Exercise aim
Transcribe every line of the listing below without any deviation.

═════ Dataset section

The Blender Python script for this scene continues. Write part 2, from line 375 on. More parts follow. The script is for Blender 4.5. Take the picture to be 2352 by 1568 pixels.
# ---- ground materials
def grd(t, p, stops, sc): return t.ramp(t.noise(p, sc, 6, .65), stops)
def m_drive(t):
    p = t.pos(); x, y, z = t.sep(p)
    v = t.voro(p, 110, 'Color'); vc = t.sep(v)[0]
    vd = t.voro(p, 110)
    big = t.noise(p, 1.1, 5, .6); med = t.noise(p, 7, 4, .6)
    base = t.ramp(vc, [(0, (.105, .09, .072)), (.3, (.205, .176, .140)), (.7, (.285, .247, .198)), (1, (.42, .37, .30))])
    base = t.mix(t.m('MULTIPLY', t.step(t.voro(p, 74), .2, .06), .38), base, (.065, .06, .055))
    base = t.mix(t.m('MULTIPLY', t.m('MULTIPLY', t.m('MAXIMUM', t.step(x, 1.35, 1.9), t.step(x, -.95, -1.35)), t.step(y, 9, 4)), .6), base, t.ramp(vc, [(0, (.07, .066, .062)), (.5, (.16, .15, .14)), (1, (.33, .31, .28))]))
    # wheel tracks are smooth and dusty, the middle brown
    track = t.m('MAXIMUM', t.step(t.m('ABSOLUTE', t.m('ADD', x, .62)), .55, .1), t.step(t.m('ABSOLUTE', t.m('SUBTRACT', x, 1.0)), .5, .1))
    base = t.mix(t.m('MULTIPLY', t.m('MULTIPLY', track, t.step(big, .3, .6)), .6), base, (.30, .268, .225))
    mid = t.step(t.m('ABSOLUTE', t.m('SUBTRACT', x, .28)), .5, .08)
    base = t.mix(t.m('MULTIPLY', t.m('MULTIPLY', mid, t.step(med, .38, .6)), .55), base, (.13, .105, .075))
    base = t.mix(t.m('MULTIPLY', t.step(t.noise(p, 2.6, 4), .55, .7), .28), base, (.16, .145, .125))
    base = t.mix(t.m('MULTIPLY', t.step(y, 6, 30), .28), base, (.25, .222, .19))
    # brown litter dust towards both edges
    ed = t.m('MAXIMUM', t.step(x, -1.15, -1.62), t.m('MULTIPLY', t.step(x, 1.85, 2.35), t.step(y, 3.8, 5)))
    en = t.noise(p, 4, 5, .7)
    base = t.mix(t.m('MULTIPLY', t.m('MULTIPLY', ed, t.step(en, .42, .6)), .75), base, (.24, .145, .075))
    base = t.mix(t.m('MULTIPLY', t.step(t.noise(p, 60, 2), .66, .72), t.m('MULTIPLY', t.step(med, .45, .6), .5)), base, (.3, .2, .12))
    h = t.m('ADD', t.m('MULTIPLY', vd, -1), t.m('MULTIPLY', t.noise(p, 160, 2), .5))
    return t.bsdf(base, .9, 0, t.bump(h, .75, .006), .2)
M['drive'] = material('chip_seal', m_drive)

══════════

Finished task
The Blender Python script for this scene continues. Write part 2, from line 375 on. More parts follow. The script is for Blender 4.5. Take the picture to be 2352 by 1568 pixels.
# ---- ground materials
def grd(t, p, stops, sc): return t.ramp(t.noise(p, sc, 6, .65), stops)
def m_drive(t):
    p = t.pos(); x, y, z = t.sep(p)
    v = t.voro(p, 110, 'Color'); vc = t.sep(v)[0]
    vd = t.voro(p, 110)
    big = t.noise(p, 1.1, 5, .6); med = t.noise(p, 7, 4, .6)
    base = t.ramp(vc, [(0, (.105, .09, .072)), (.3, (.205, .176, .140)), (.7, (.285, .247, .198)), (1, (.42, .37, .30))])
    base = t.mix(t.m('MULTIPLY', t.step(t.voro(p, 74), .2, .06), .38), base, (.065, .06, .055))
    base = t.mix(t.m('MULTIPLY', t.m('MULTIPLY', t.m('MAXIMUM', t.step(x, 1.35, 1.9), t.step(x, -.95, -1.35)), t.step(y, 9, 4)), .6), base, t.ramp(vc, [(0, (.07, .066, .062)), (.5, (.16, .15, .14)), (1, (.33, .31, .28))]))
    # wheel tracks are smooth and dusty, the middle brown
    track = t.m('MAXIMUM', t.step(t.m('ABSOLUTE', t.m('ADD', x, .62)), .55, .1), t.step(t.m('ABSOLUTE', t.m('SUBTRACT', x, 1.0)), .5, .1))
    base = t.mix(t.m('MULTIPLY', t.m('MULTIPLY', track, t.step(big, .3, .6)), .6), base, (.30, .268, .225))
    mid = t.step(t.m('ABSOLUTE', t.m('SUBTRACT', x, .28)), .5, .08)
    base = t.mix(t.m('MULTIPLY', t.m('MULTIPLY', mid, t.step(med, .38, .6)), .55), base, (.13, .105, .075))
    base = t.mix(t.m('MULTIPLY', t.step(t.noise(p, 2.6, 4), .55, .7), .28), base, (.16, .145, .125))
    base = t.mix(t.m('MULTIPLY', t.step(y, 6, 30), .28), base, (.25, .222, .19))
    # brown litter dust towards both edges
    ed = t.m('MAXIMUM', t.step(x, -1.15, -1.62), t.m('MULTIPLY', t.step(x, 1.85, 2.35), t.step(y, 3.8, 5)))
    en = t.noise(p, 4, 5, .7)
    base = t.mix(t.m('MULTIPLY', t.m('MULTIPLY', ed, t.step(en, .42, .6)), .75), base, (.24, .145, .075))
    base = t.mix(t.m('MULTIPLY', t.step(t.noise(p, 60, 2), .66, .72), t.m('MULTIPLY', t.step(med, .45, .6), .5)), base, (.3, .2, .12))
    h = t.m('ADD', t.m('MULTIPLY', vd, -1), t.m('MULTIPLY', t.noise(p, 160, 2), .5))
    return t.bsdf(base, .9, 0, t.bump(h, .75, .006), .2)
M['drive'] = material('chip_seal', m_drive)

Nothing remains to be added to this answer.